Il vous faudrait approcher un peu plus de la maison de ma mère pour voir ce qui la distingue des autres. Sa pelouse est tondue, certes, mais ses parterres regorgent de mauvaises herbes, que dis-je et les laissent s'épanouir et s'exprimer, car ma mère aime cette nature sauvage. Cette flore farouche et indomptée que d'autres tentent de réprimer, elle lui trouve une beauté particulière, et pourrait dire à qui lui ferait une remarque que les abeilles s'en accommodent fort bien. Même à l'arrière de la maison le potager dans ses bacs prend un air revêche. Les choux ont fleuris plus qu'ils n'auraient dû, et les radis semés par mes enfants ou ceux de mes frères et sœurs n'ont jamais connu une telle proximité avec leurs confrères. Le jardin de ma mère est une sorte de laboratoire botanique expérimental, où de petites mains curieuses et agiles viennent de temps en temps couper un brin de menthe, de thym ou de ciboulette pour agrémenter la soupe du jour de mamie, ou déposer des épluchures dans le composteur derrière la balançoire, comme une terre en friche qui supporterait la compagnie d'humains conciliants.

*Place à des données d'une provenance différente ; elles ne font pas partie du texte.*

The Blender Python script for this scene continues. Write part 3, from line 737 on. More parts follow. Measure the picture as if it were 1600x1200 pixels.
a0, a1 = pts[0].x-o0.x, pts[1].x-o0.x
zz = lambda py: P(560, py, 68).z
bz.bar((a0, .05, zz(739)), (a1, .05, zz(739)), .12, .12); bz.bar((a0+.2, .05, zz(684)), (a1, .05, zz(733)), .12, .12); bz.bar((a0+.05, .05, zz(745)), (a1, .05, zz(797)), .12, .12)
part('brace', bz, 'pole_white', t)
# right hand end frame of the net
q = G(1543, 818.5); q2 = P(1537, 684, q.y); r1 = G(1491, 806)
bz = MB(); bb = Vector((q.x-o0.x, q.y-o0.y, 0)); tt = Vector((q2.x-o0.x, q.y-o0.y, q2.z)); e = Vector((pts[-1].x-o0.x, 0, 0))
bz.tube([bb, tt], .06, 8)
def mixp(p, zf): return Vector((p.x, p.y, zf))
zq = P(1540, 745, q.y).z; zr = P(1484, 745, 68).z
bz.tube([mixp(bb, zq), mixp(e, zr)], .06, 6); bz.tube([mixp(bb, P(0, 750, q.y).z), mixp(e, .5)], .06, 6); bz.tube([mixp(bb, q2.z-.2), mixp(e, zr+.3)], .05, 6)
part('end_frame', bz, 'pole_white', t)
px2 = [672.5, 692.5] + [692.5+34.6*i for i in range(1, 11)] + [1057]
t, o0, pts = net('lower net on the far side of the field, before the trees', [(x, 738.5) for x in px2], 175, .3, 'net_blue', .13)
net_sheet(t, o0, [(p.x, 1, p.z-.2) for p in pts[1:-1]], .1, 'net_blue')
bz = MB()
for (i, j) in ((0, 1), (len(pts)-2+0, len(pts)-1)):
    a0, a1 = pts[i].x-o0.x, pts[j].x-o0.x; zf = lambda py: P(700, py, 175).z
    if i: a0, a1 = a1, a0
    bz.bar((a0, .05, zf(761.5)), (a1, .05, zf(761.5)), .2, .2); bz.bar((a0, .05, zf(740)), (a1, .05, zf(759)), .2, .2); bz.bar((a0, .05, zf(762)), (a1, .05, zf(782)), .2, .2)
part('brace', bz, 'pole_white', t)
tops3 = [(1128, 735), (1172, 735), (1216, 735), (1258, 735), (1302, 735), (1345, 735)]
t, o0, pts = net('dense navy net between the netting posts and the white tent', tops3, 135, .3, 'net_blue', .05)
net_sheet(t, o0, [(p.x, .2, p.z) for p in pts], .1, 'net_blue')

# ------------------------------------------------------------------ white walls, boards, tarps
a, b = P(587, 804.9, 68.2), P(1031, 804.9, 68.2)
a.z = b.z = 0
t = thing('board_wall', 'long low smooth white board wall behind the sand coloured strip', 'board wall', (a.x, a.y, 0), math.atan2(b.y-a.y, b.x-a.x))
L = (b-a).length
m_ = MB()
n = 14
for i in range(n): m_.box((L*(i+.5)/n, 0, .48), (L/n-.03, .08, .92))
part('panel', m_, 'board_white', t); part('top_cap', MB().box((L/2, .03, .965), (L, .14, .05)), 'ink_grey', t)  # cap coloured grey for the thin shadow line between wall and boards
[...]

Mais parlons de notre fauteuil. Il trônait depuis quelques années déjà dans le salon, et ma mère, en incorrigible bricoleuse (et ce bien avant que le bricolage au féminin ne soit à la mode et que nos contemporaines ne revendiquent le droit à la trousse à outil), a décidé de re-décorer tout l'espace salon-salle à manger dans les tons gris clair et gris foncés. Le lambris a été repeint, la vieille table en chêne a été bichonnée, patinée, et le meuble à chaussures de l'entrée, et la chaise haute, et la coiffeuse… Tous ont retrouvés une nouvelle vie, en blanc cassé, en gris foncé… Et ma mère a fait l'acquisition d'un magnifique canapé d'angle, comme nous n'en avions jamais eu, en cuir, assez grand pour accueillir toute la famille, assez long pour s'allonger sous un plaid et s'endormir devant une série sans avoir mal au dos ! Un canapé gris clair et gris foncé, bien sûr. Et puis elle a également récupéré un fauteuil, toujours dans les mêmes tons, dont j'ai appris par la suite qu'il s'agissait d'un fauteuil dit cabriolet (bon, je l'avoue c'est en écrivant ce billet que j'ai appris ça, je cherchais un peu de vocabulaire pour enrichir ma description !).

Bref, tout ça pour vous dire que notre cher fauteuil de velours bleu jurait un peu dans ce tout nouvel intérieur. Ma mère s'est alors mise en tête de s'en débarrasser. Après un échec cuisant sur le bon coin, elle a posté quelques photos sur Facebook, puis sur des sites de don, et là non plus, il n'a pas trouvé preneur. Et c'est comme ça qu'un jour, excédée, elle s'est décidée à le sortir devant la maison. "Quelqu'un le prendra bien !" m'a –t-elle dit. Sauf qu'a priori d'abord, et à fortiori ensuite, ce n'est pas trop le genre du quartier… Parce que dans mon faubourg (pour éviter une répétition…), il est quasiment inutile d'appeler les encombrants quand on pose quelque chose sur le trottoir. Dans l'heure, l'objet trouve une bonne âme pour le recueillir, que ce soit une personne dans le besoin, un écolo bricoleur ou un chineur compulsif, mais dans le Wisteria Lane de ma mère, ce fut une toute autre histoire, qui m'amène à vous écrire aujourd'hui.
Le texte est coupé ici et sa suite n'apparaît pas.